Most events are installed on their deadline date, unless there is a long submission window or unless it's a rolling submission.
P=Poetry, N=Nonfiction, F=Fiction
- This event has passed.
P – Rattle Seeking Submissions for Their: Tribute to Late Bloomers
Our Fall 2025 issue will be dedicated to poems written by “late bloomers”—those who only started publishing poetry regularly after the age of 50. Much ado is made in the literary world of younger poets making waves, but it’s never too late to develop and share your voice, and for many poets, their best work comes at an older age. We hope this issue will be an inspiration to those just starting out, and a counter to age-related biases.
Include a contributor’s note about when you starting publishing poetry significantly, and how that prior life experience affects you as a poet. We don’t publish essays, but always include a contributor notes section, which functions as a series of micro-essays about the topic.
You may submit up to four previously uncurated poems (or pages of short poems) at the same time, either in a single file or up to four files. Do not include your name or contact info within the file content. Do not submit more work in this category until we’ve replied.
Overview:
- Rattle does not accept work that has been previously curated, in print or online—poems may be self-published on social media, blogs, or message boards, but cannot have been published in books, magazines, or similar collections open to the public. We want to be the first publisher to highlight the poems, but never want to discourage anyone from sharing their poems themselves. For more on this, read “Uncurated: The Case for a New Term of Art.”
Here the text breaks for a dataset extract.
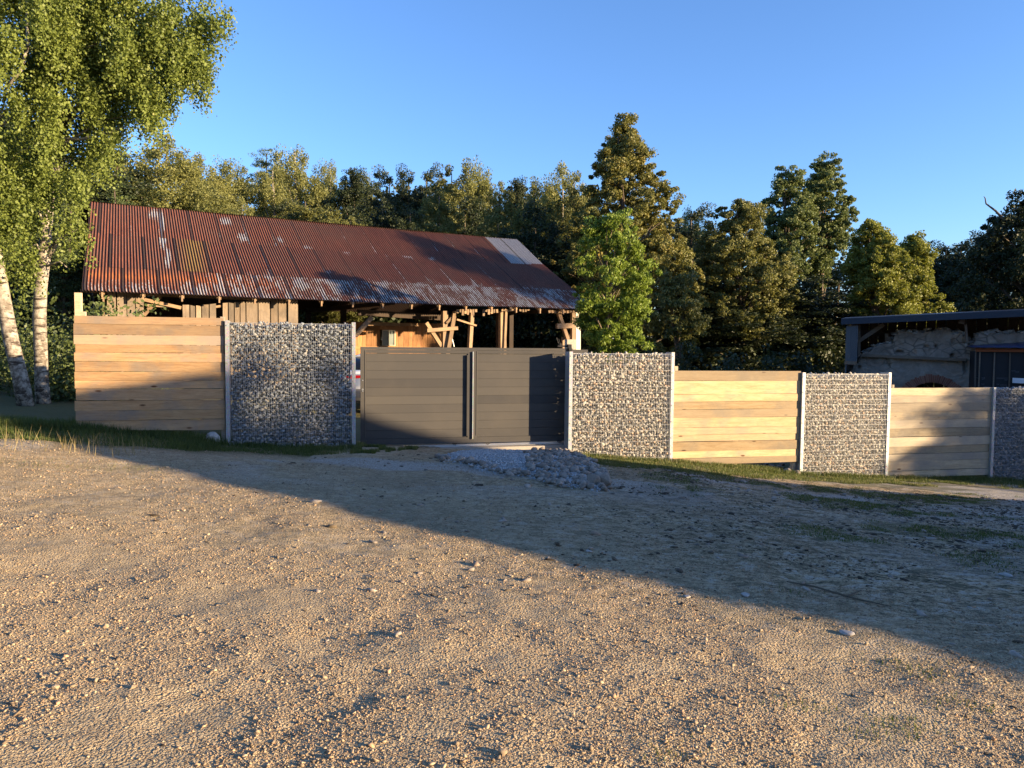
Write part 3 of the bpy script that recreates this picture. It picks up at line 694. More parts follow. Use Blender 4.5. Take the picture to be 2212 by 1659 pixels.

- Rattle does not accept work that has been predominantly generated by artificial intelligence. Poetry is a tool for expanding the human spirit, which means poems should be written by humans. It is possible to use A.I. toward that aim in some cases, so if used A.I. to assist in the writing process, please explain in the notes to your submission.
- Simultaneous submissions are encouraged.
- Contributors to the print magazine receive $200 and a complimentary one-year subscription. Poems for “Online” categories receive $100.
- All submissions are automatically considered for the annual Neil Postman Award for Metaphor, a $2,000 prize judged by the editors.
VERY IMPORTANT:
- Submissions cannot be revised after submission. Note that typos and minor changes never affect our decisions—proofreading is what editors are for. If you’ve made a significant mistake, use the internal messaging system to send a new file as an attachment.
- To withdraw a single poem from a submission of multiple poems, just log in, click on the submission, and send a message to let us know which you’d like removed. Do not withdraw the entire submission—if you do, the submission will no longer be active and we won’t see it.
- Don’t include any contact information in the file(s) that you submit. Your name and contact info will be included in the Submittable fields, and this will make it easier for us to read fairly.
For more detailed information about rights, rules, privacy, and payments for publication, see our full guidelines.
NOTE: Please don’t query to ask if we have a reply to your submission yet. If the status says “received” or “in-progress,” then it’s received and in-progress. We always go as fast as we can, but we’re only human and the submission flow waxes and wanes, so response times vary considerably.